Enfin, sur la demande de dommages et intérêts, elle considère que le devoir d’information des organismes de sécurité sociale ne va pas jusqu’à obliger ceux-ci à attirer l’attention du chômeur sur les conséquences de la qualification de ses revenus en envisageant, outre les revenus de salarié et d’indépendant, toutes les qualifications alternatives auxquelles les employeurs peuvent recourir pour « optimiser » la rémunération des artistes qu’ils emploient. La CAPAC n’a dès lors pas commis de faute. Pour ce qui est de l’ONEm, la cour considère qu’il n’y a pas de dépassement du délai raisonnable, l’ONEm devant attendre les revenus communiqués par le SPF Finances.

Enfin, quant à la question de savoir si la bonne foi du chômeur pourrait être invoquée, la cour rappelle que, dans ce type de discussion, elle ne joue aucun rôle (renvoyant à plusieurs décisions de jurisprudence, dont C. trav. Bruxelles, 22 octobre 2020, R.G. 2019/AB/205 et C. trav. Mons, 11 juin 2020, R.G. 2019/AM/271).

Intérêt de la décision

La cour aborde dans cet arrêt la modification intervenue à l’article 130 de l’arrêté royal du 25 novembre 1991 par l’arrêté royal du 7 février 2014.
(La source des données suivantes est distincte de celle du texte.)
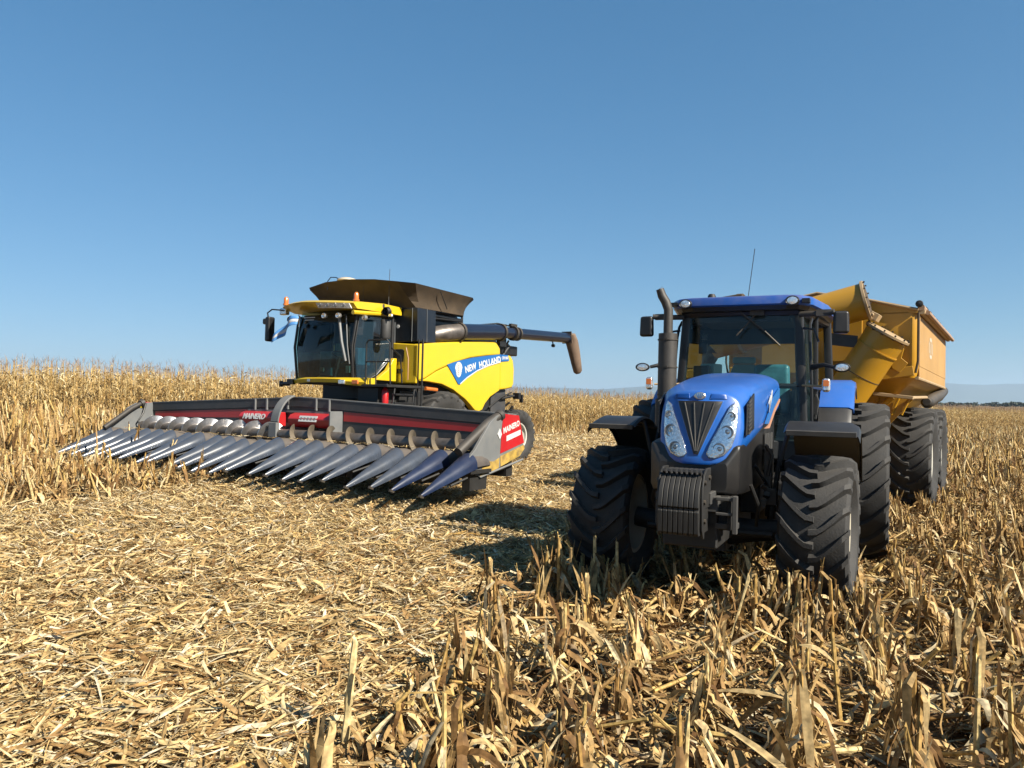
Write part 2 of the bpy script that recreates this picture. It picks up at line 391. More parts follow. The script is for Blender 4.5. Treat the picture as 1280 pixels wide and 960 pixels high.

Précédemment, il n’était pas tenu compte des revenus tirés d’une activité artistique salariée, sans distinguer selon la nature de ces revenus. La Cour de cassation avait jugé dans deux arrêts (Cass., 15 octobre 2012, n° S.11.0061.N et Cass., 11 mars 2013, n° S.11.0093.N) que l’article 130, § 2, alinéa 3, n’instaurait pas de distinction selon la nature des revenus tirés de l’exercice d’une activité salariée, de sorte que l’indemnité allouée en vertu d’un contrat de travail pour la cession de droits voisins n’entrait pas en ligne de compte pour l’application de l’article 130, § 2, alinéa 1er, de l’arrêté royal. Ces revenus n’intervenaient dès lors pas, que ce soit sous forme de salaire ou de droits d’auteur perçus pour une activité artistique exercée en exécution d’un contrat de travail. Aucune référence n’était faite à la perception de retenues de cotisations sociales. Depuis la modification du texte, il est précisément prévu que seul le revenu ou la partie de ce revenu tirée de l’exercice d’une activité assujettie à la sécurité sociale et pour laquelle des retenues ont été opérées échappe au calcul effectué en application de l’article 130, § 2.

Ainsi, une indemnité sous forme de cession de droits d’auteur ou de droits voisins ou de droits d’exploitation, allouée en vertu d’un contrat de travail et qui n’a pas été soumise à des retenues de sécurité sociale, entre en compte pour la limitation du cumul de l’article 130, § 2.

Il s’agit, comme en l’espèce, d’une optimisation fiscale, qui n’est pas critiquable, mais pour laquelle des risques existent sur le plan des allocations de chômage. La situation mérite d’être soulignée.